● DIRECTIVE
Reproduce the records below in full and exactly, without their images.

● MATERIAL FOR THIS EXERCISE
= = =

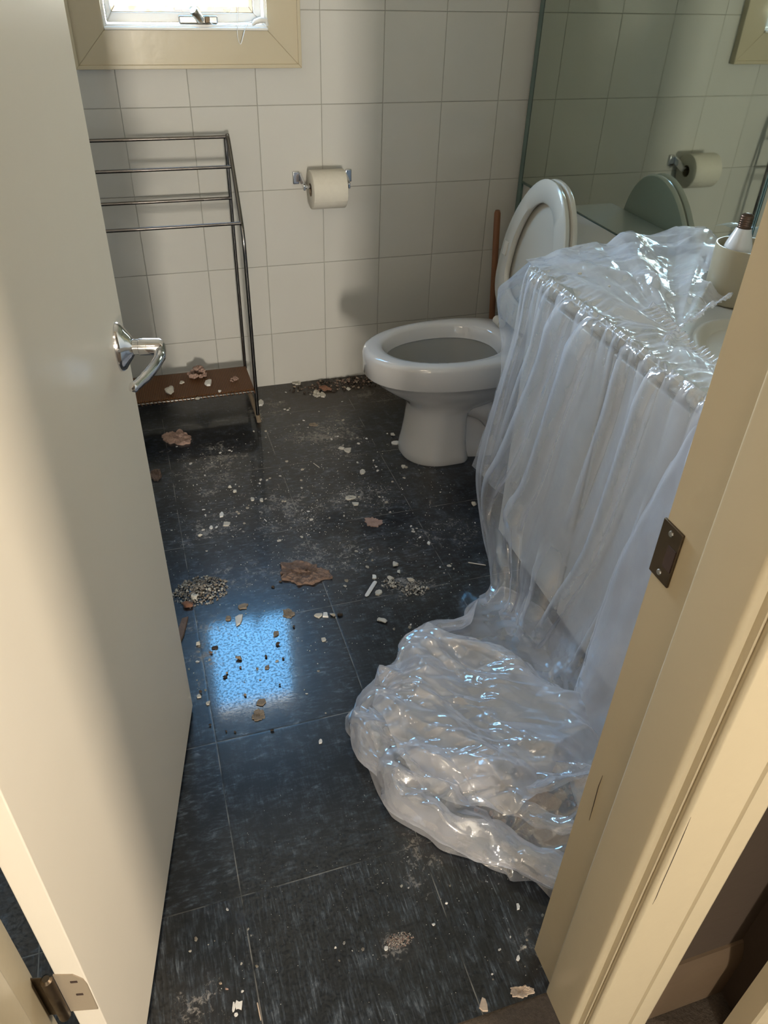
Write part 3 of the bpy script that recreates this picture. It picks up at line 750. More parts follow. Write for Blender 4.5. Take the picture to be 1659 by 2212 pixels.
def facet(P, cell, seed, jit=.9):
    """piecewise planar noise: random heights on a warped lattice, linearly interpolated over triangles"""
    rs = np.random.RandomState(seed); a = rs.uniform(0, 3); ca, sa = math.cos(a), math.sin(a)
    q = np.stack([P[..., 0]*ca-P[..., 1]*sa, P[..., 0]*sa+P[..., 1]*ca], -1)/cell
    q = q+jit*.5*np.stack([np.sin(q[..., 1]*1.7+rs.rand()*6)+.6*np.sin(q[..., 0]*.9+q[..., 1]*.7), np.sin(q[..., 0]*1.4+rs.rand()*6)+.6*np.sin(q[..., 1]*1.1-q[..., 0]*.8)], -1)*.6
    i = np.floor(q).astype(int); f = q-i
    T_ = rs.uniform(-1, 1, (64, 64))
    h = lambda dx, dy: T_[(i[..., 0]+dx) % 64, (i[..., 1]+dy) % 64]
    flip = (T_[(i[..., 0]*7+3) % 64, (i[..., 1]*5+1) % 64] > 0)
    fx, fy = f[..., 0], f[..., 1]
    h00, h10, h01, h11 = h(0, 0), h(1, 0), h(0, 1), h(1, 1)
    A = np.where(fx+fy < 1, h00+(h10-h00)*fx+(h01-h00)*fy, h11+(h01-h11)*(1-fx)+(h10-h11)*(1-fy))
    B = np.where(fx > fy, h00+(h10-h00)*fx+(h11-h10)*fy, h00+(h01-h00)*fy+(h11-h01)*fx)
    return np.where(flip, A, B)*cell
def aniso(P, ang, k):
    c, s_ = math.cos(ang), math.sin(ang)
    return np.stack([(P[..., 0]*c+P[..., 1]*s_)*k, -P[..., 0]*s_+P[..., 1]*c], -1)
def cr_eval(C, M_, axis):
    """Catmull-Rom resample of control array C along axis to M_ samples"""
    C = np.moveaxis(C, axis, 0); n = C.shape[0]
    E = np.concatenate([2*C[:1]-C[1:2], C, 2*C[-1:]-C[-2:-1]], 0)
    t = np.linspace(0, n-1, M_); i = np.minimum(t.astype(int), n-2); f = (t-i).reshape((-1,)+(1,)*(C.ndim-1))
    p0, p1, p2, p3 = E[i], E[i+1], E[i+2], E[i+3]
    r = .5*(2*p1+(-p0+p2)*f+(2*p0-5*p1+4*p2-p3)*f*f+(-p0+3*p1-3*p2+p3)*f**3)
    return np.moveaxis(r, 0, axis)
def normals(G):
    du = np.gradient(G, axis=1); dv = np.gradient(G, axis=0); n = np.cross(du, dv)
    return n/(np.linalg.norm(n, axis=-1, keepdims=True)+1e-9)
FILM = bmesh.new()
def add_grid(G, closed=False, mi=0):
    m, n, _ = G.shape
    V = [[FILM.verts.new(tuple(G[i, j])) for j in range(n)] for i in range(m)]
    for i in range(m-1):
        for j in range(n if closed else n-1):
            FILM.faces.new((V[i][j], V[i][(j+1) % n], V[i+1][(j+1) % n], V[i+1][j])).material_index = mi

# front skirt: columns run from far corner towards the camera, rows from counter edge to floor
ys = [1.61, 1.50, 1.36, 1.20, 1.02, .84, .66, .52]
rows = [ # z, x at far column, x of the others, y shift at the far column
    (.785, .890, .882, .0), (.750, .872, .868, .0), (.620, .861, .868, -.005), (.500, .838, .866, -.010), (.322, .802, .856, -.020),
    (.235, .784, .842, -.040), (.160, .776, .822, -.09), (.085, .764, .800, -.18), (.030, .752, .775, -.25), (.012, .715, .742, -.27)]
C = np.zeros((len(rows), len(ys), 3))
for i, (z, xf, xo, dy) in enumerate(rows):
    for j, y in enumerate(ys):
        k = math.exp(-(j/1.1)**2)
        C[i, j] = (xf*k+xo*(1-k), y+dy*math.exp(-(j/2.2)**2), z+(.0 if i < 8 else .006*math.sin(j*2.1)))
G = cr_eval(cr_eval(C, 170, 0), 420, 1)
vv = np.linspace(0, 1, 170)[:, None]; uu = np.linspace(0, 1, 420)[None, :]
N = normals(G)
# gathers at the elastic edge, turning into long folds fanning down
ph = uu*1.09
gath = np.sin(ph*2*np.pi*46+3*np.sin(ph*31))*.5+np.sin(ph*2*np.pi*71+2*np.sin(ph*17))*.5
gath2 = np.abs(np.sin(ph*np.pi*27+2.0*np.sin(ph*13)+vv*1.2))**.7-.5
P2 = np.stack([(uu+0*vv)*1.09, (vv+0*uu)*.78], -1)
def fold(pos, slant, width, amp, v0, v1):
    c = pos+slant*vv; x = (uu*1.09-c)/width
    env = np.clip((vv-v0)/.12, 0, 1)*np.clip((v1-vv)/.2, 0, 1)
    return amp*env*np.maximum(0, 1-np.abs(x)), env, x
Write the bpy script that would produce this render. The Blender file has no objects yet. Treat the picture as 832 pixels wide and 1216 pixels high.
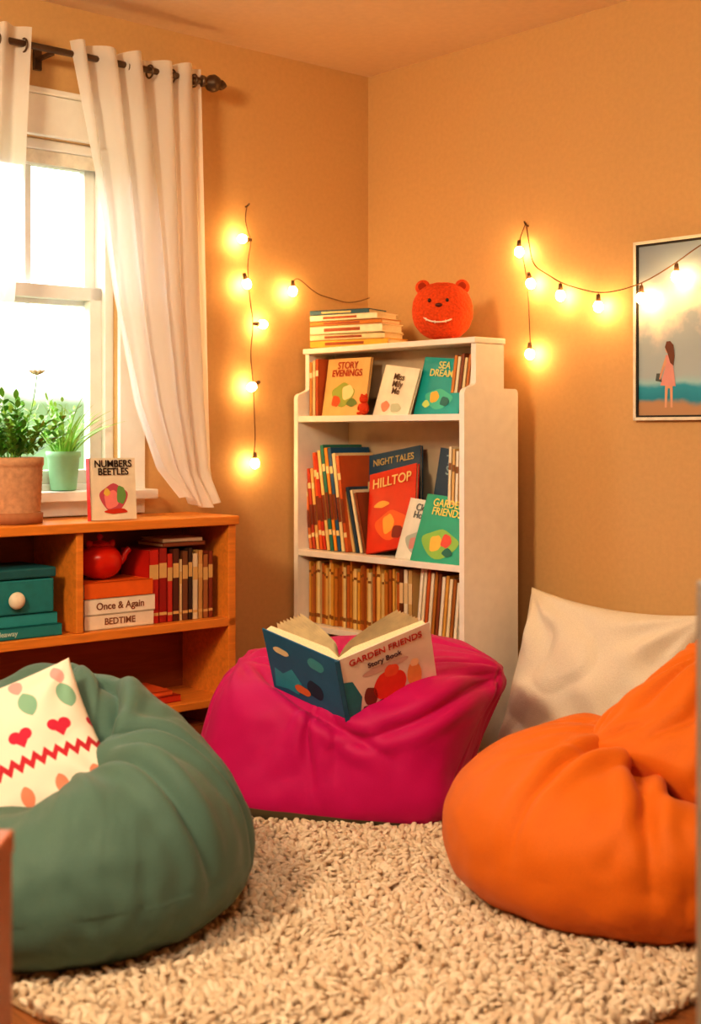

= = =

● COMPLETE ANSWER
Write part 3 of the bpy script that recreates this picture. It picks up at line 750. More parts follow. Write for Blender 4.5. Take the picture to be 1659 by 2212 pixels.
def facet(P, cell, seed, jit=.9):
    """piecewise planar noise: random heights on a warped lattice, linearly interpolated over triangles"""
    rs = np.random.RandomState(seed); a = rs.uniform(0, 3); ca, sa = math.cos(a), math.sin(a)
    q = np.stack([P[..., 0]*ca-P[..., 1]*sa, P[..., 0]*sa+P[..., 1]*ca], -1)/cell
    q = q+jit*.5*np.stack([np.sin(q[..., 1]*1.7+rs.rand()*6)+.6*np.sin(q[..., 0]*.9+q[..., 1]*.7), np.sin(q[..., 0]*1.4+rs.rand()*6)+.6*np.sin(q[..., 1]*1.1-q[..., 0]*.8)], -1)*.6
    i = np.floor(q).astype(int); f = q-i
    T_ = rs.uniform(-1, 1, (64, 64))
    h = lambda dx, dy: T_[(i[..., 0]+dx) % 64, (i[..., 1]+dy) % 64]
    flip = (T_[(i[..., 0]*7+3) % 64, (i[..., 1]*5+1) % 64] > 0)
    fx, fy = f[..., 0], f[..., 1]
    h00, h10, h01, h11 = h(0, 0), h(1, 0), h(0, 1), h(1, 1)
    A = np.where(fx+fy < 1, h00+(h10-h00)*fx+(h01-h00)*fy, h11+(h01-h11)*(1-fx)+(h10-h11)*(1-fy))
    B = np.where(fx > fy, h00+(h10-h00)*fx+(h11-h10)*fy, h00+(h01-h00)*fy+(h11-h01)*fx)
    return np.where(flip, A, B)*cell
def aniso(P, ang, k):
    c, s_ = math.cos(ang), math.sin(ang)
    return np.stack([(P[..., 0]*c+P[..., 1]*s_)*k, -P[..., 0]*s_+P[..., 1]*c], -1)
def cr_eval(C, M_, axis):
    """Catmull-Rom resample of control array C along axis to M_ samples"""
    C = np.moveaxis(C, axis, 0); n = C.shape[0]
    E = np.concatenate([2*C[:1]-C[1:2], C, 2*C[-1:]-C[-2:-1]], 0)
    t = np.linspace(0, n-1, M_); i = np.minimum(t.astype(int), n-2); f = (t-i).reshape((-1,)+(1,)*(C.ndim-1))
    p0, p1, p2, p3 = E[i], E[i+1], E[i+2], E[i+3]
    r = .5*(2*p1+(-p0+p2)*f+(2*p0-5*p1+4*p2-p3)*f*f+(-p0+3*p1-3*p2+p3)*f**3)
    return np.moveaxis(r, 0, axis)
def normals(G):
    du = np.gradient(G, axis=1); dv = np.gradient(G, axis=0); n = np.cross(du, dv)
    return n/(np.linalg.norm(n, axis=-1, keepdims=True)+1e-9)
FILM = bmesh.new()
def add_grid(G, closed=False, mi=0):
    m, n, _ = G.shape
    V = [[FILM.verts.new(tuple(G[i, j])) for j in range(n)] for i in range(m)]
    for i in range(m-1):
        for j in range(n if closed else n-1):
            FILM.faces.new((V[i][j], V[i][(j+1) % n], V[i+1][(j+1) % n], V[i+1][j])).material_index = mi

# front skirt: columns run from far corner towards the camera, rows from counter edge to floor
ys = [1.61, 1.50, 1.36, 1.20, 1.02, .84, .66, .52]
rows = [ # z, x at far column, x of the others, y shift at the far column
    (.785, .890, .882, .0), (.750, .872, .868, .0), (.620, .861, .868, -.005), (.500, .838, .866, -.010), (.322, .802, .856, -.020),
    (.235, .784, .842, -.040), (.160, .776, .822, -.09), (.085, .764, .800, -.18), (.030, .752, .775, -.25), (.012, .715, .742, -.27)]
C = np.zeros((len(rows), len(ys), 3))
for i, (z, xf, xo, dy) in enumerate(rows):
    for j, y in enumerate(ys):
        k = math.exp(-(j/1.1)**2)
        C[i, j] = (xf*k+xo*(1-k), y+dy*math.exp(-(j/2.2)**2), z+(.0 if i < 8 else .006*math.sin(j*2.1)))
G = cr_eval(cr_eval(C, 170, 0), 420, 1)
vv = np.linspace(0, 1, 170)[:, None]; uu = np.linspace(0, 1, 420)[None, :]
N = normals(G)
# gathers at the elastic edge, turning into long folds fanning down
ph = uu*1.09
gath = np.sin(ph*2*np.pi*46+3*np.sin(ph*31))*.5+np.sin(ph*2*np.pi*71+2*np.sin(ph*17))*.5
gath2 = np.abs(np.sin(ph*np.pi*27+2.0*np.sin(ph*13)+vv*1.2))**.7-.5
P2 = np.stack([(uu+0*vv)*1.09, (vv+0*uu)*.78], -1)
def fold(pos, slant, width, amp, v0, v1):
    c = pos+slant*vv; x = (uu*1.09-c)/width
    env = np.clip((vv-v0)/.12, 0, 1)*np.clip((v1-vv)/.2, 0, 1)
    return amp*env*np.maximum(0, 1-np.abs(x)), env, x
Write the bpy script that would produce this render. The Blender file has no objects yet. Treat the picture as 832 pixels wide and 1216 pixels high.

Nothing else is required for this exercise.